▶ [Exercise details]: Which lines in the material below contain the word "were"? Copy each of them.

▶ [Task input]:
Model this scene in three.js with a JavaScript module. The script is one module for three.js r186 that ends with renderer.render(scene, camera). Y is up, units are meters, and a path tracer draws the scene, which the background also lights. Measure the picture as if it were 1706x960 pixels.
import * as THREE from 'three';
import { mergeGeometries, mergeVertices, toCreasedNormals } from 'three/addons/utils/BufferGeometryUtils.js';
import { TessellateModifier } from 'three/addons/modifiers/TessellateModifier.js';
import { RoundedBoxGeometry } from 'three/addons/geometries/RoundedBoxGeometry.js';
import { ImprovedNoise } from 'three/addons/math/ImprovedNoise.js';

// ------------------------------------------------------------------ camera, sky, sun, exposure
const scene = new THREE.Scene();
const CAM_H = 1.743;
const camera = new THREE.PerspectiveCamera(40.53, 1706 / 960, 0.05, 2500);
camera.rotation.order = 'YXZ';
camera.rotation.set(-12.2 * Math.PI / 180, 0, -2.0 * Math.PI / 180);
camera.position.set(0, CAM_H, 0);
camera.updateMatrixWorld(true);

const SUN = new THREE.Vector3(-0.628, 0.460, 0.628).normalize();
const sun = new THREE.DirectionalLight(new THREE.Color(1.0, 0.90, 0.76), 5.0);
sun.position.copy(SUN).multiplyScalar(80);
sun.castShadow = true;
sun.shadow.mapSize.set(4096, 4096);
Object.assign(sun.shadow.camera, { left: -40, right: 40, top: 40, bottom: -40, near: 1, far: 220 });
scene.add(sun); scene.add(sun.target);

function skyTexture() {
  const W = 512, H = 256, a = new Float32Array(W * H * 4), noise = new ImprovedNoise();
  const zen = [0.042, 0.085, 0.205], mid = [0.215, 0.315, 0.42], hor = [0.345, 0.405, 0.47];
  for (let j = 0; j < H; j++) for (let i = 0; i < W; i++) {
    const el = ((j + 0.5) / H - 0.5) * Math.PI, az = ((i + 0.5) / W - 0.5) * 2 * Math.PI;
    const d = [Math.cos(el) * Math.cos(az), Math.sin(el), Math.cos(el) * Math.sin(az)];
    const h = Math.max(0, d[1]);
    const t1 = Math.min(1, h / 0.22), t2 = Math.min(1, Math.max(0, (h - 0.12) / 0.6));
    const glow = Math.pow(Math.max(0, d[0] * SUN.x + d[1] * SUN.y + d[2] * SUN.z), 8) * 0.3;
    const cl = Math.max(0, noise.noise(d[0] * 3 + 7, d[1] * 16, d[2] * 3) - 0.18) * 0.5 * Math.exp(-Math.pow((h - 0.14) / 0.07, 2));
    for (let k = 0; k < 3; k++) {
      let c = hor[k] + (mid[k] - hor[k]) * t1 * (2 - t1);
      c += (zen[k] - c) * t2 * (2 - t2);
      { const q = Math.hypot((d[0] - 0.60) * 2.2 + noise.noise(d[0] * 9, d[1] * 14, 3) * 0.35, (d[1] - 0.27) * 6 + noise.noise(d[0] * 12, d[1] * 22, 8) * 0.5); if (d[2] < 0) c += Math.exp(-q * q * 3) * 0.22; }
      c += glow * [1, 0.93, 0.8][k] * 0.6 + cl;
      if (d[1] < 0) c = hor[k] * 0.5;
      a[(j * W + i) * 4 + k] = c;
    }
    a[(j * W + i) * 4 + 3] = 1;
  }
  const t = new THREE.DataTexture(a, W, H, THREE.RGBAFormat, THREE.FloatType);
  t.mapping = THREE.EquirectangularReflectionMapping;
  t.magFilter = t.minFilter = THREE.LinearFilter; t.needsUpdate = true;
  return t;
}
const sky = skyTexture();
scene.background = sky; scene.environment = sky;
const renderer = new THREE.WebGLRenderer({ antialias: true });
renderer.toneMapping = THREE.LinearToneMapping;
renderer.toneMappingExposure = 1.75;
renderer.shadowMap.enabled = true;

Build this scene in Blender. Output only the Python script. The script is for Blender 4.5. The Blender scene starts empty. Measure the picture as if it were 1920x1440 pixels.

▶ [Worked solution]:
Model this scene in three.js with a JavaScript module. The script is one module for three.js r186 that ends with renderer.render(scene, camera). Y is up, units are meters, and a path tracer draws the scene, which the background also lights. Measure the picture as if it were 1706x960 pixels.
Build this scene in Blender. Output only the Python script. The script is for Blender 4.5. The Blender scene starts empty. Measure the picture as if it were 1920x1440 pixels.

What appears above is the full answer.